North Korea has a long road ahead to economic recovery

Published: Monday, Dec. 26 2011 10:50 p.m. MST

A woman reads an extra issue of a Japanese newspaper at Ginza district in Tokyo Monday, Dec. 19, 2011. The paper reports Kim, North Korea's mercurial and enigmatic longtime leader, has died of heart failure. He was 69.

Associated Press

Kim Jung Il, the ruler of North Korea, died almost two weeks ago, reportedly of a massive stroke. He will be missed by no one.

His death opens up the possibility of changes in that reclusive country's policies, both domestically and internationally. In terms of politics and policy, North Korea is probably the hardest country in the world to reliably understand.

We can observe the final results of whatever process determines policy, but very few people outside North Korea have any clue how that process actually proceeds. So it is entirely possible that nothing will change in practical terms as a result of Kim Jung-il's death. Still, if you are a bit of a gambler, the odds are higher now than they have been in a long time.

North Korea by almost any economic standard is a real basket case today. This wasn't always the case. Korea was occupied by Japan from 1910 until the end of World War II. By agreement of the allied powers at the Yalta conference the Soviets occupied the peninsula north of the 38th parallel and the U.S. occupied the south.

At that time, the south was largely agrarian and the little manufacturing capacity there was, was mostly in the north, closer to natural resources from Manchuria, which Japan also occupied. Up until the 1970's, standards of living in North Korea were actually higher than those in South Korea.

The real slide in standards of living came with the fall of the U.S.S.R. Up until that time, the North Koreans had skillfully played off of the antagonism between it and China. When the Soviet Union ceased to exist, both China and Russia felt less of a need to compete for North Korean loyalty and the subsidies virtually ceased.
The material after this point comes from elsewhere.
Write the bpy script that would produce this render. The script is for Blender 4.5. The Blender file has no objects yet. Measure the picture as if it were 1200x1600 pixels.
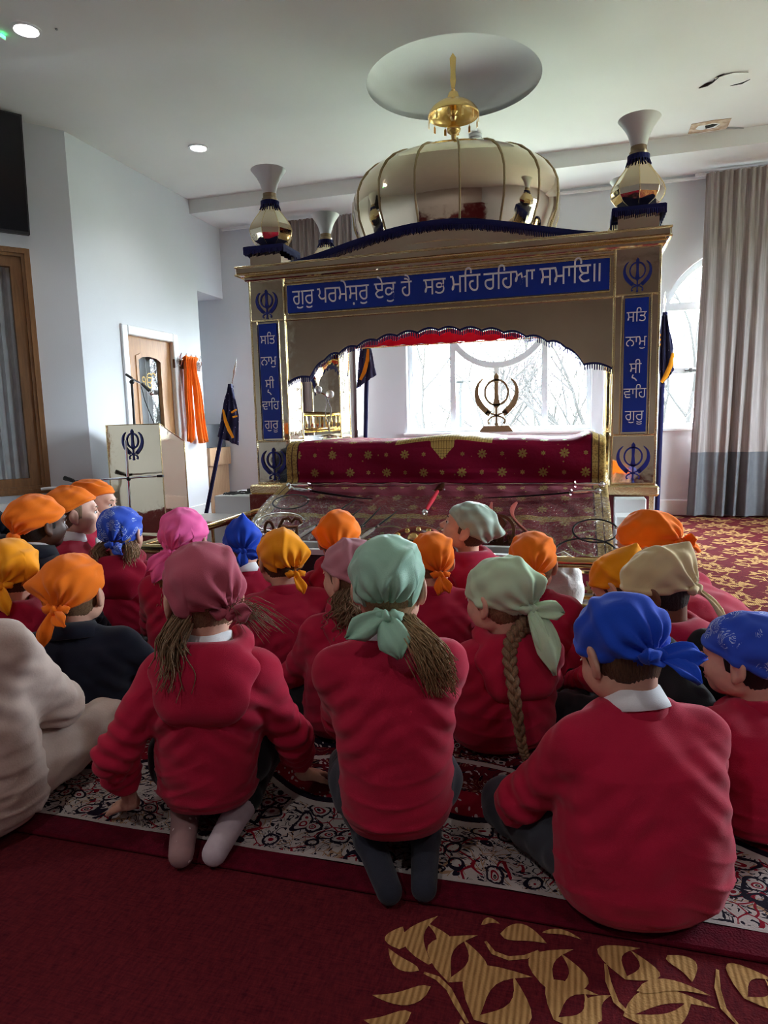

For several years, I have been working with my BYU colleague, Scott Bradford, to try and predict what would happen if economic policy in North Korea were to change. In a recently published paper with a former student, Dan Kim, now at Cambridge University, we examined what would happen if the government there were to open to market reforms, much like China did in the 1970's and 80's. We found that simply implementing a market pricing mechanism is insufficient to bring North Korea out of a downward spiral.